How J.R.R. Tolkien Prepared Me For Yoga

As a kid, I was obsessed with the worlds J.R.R. Tolkien created; I read the Lord of the Rings trilogy until I had long stretches of it memorized. But it was only after the release of the recent films that I began to see how Tolkien’s naturalist and anti-industrialist philosophies had started me, long ago, on a yogic path.

1. “Adventures are not all pony-rides in May-sunshine.” 

One of the most important lessons yoga can teach us is how to breathe through every challenge. There will be difficulties in our lives; that is unavoidable. All we can do is keep going and keep breathing; our breath, moment to moment, can see us through anything. And when it gets too difficult? Remember that May sunshine and keep walking.

2. “True education is a kind of never ending story—a matter of continual beginnings, of habitual fresh starts, of persistent newness.”

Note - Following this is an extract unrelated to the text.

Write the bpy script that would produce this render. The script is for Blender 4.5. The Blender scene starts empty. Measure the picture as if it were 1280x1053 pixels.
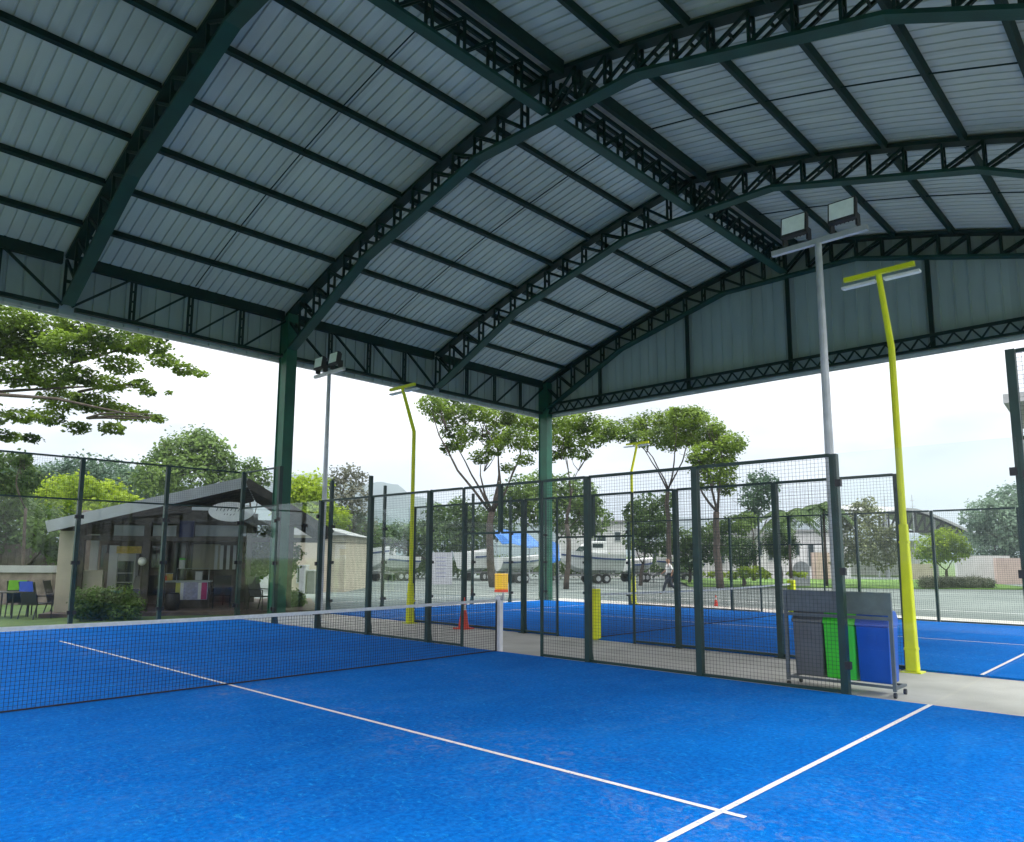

There’s the idea in yoga of the beginner’s mind, the Zen mind, meaning that you approach each experience as an empty vessel waiting to be filled. Think about the last yoga class you took in a new studio or with a new teacher. Did you wait and allow the instructor to guide you into a posture, moving you from point to point, urging you to move mindfully through the body? Or did you ignore her instruction, confident in your own abilities, and make your own way into the posture?

There is so much to be learned in every moment; no matter how confident you are, it is not possible to know everything about a certain posture (in yoga) or a certain person or situation (in life). Set the ego aside for a moment and let yourself be guided—find the persistent newness in every moment.

3. “One who cannot cast away a treasure at need is in fetters.”

Attachment—it is the source of almost all daily dissatisfaction. When we steadfastly attach ourselves to a particular outcome, a particular goal or a particular dogma, then we will suffer. We hold so tightly to our desires and ideals, be they material or philosophical, that we are bound to suffer when we (or life) cannot live up to them.

So, are we supposed to live without any desire? Well, no. That’s not exactly realistic. Have desires, have passions—but be willing to change, to evolve. Realize that life does not go according to our wishes and realize that it is the outcome to which we must not become attached. Find a path, but be prepared to toss away the map when it ceases to guide you.

4. “Not all those who wander are lost.”

Yoga has been criticized, in certain circles, as just another New Age fad. Now, this article is not the time or the place to go into the philosophy of “New Age,” but for the sake of clarity, let’s define it as a quest for understanding the world we live in by assessing different traditions and keeping those beliefs which strike us as thoroughly true. Yoga strikes me (and millions of others) as thoroughly true and I can only know that through curiosity, practice, and self-assessment—tenets of the New Age movement.

Those who are considered “New Agers” tend to collect from different traditions, to “wander,” if you will (indeed, this wandering is exactly what we are often criticized for). But, know this: that it is when we wander (that is, to go forward without a specific destination in mind) that we move slowly enough to see the beauty that we would otherwise miss when striding forward, intent on the destination and not on the journey.

5. “Folk in those stories had lots of chances of turning back, only they didn’t. They kept going. Because they were holding on to something. That there’s some good in this world… and it’s worth fighting for.”

Everything is yoga. The word “yoga” itself means to yoke, to unite. If you practice enough yoga (both on and off the mat), you begin to see the union in all things. That union, that connectedness, is worth fighting for. How do we fight? Well, in a yogic lifestyle, we do so by observing, by not judging, by not harming, by being truthful to ourselves and by respecting the truth in others. We are a diverse world with diverse opinions; we fight for connectedness when we stop fighting diversity. See the light in yourself and know that that same light, that same beauty, burns in everyone else. No exceptions.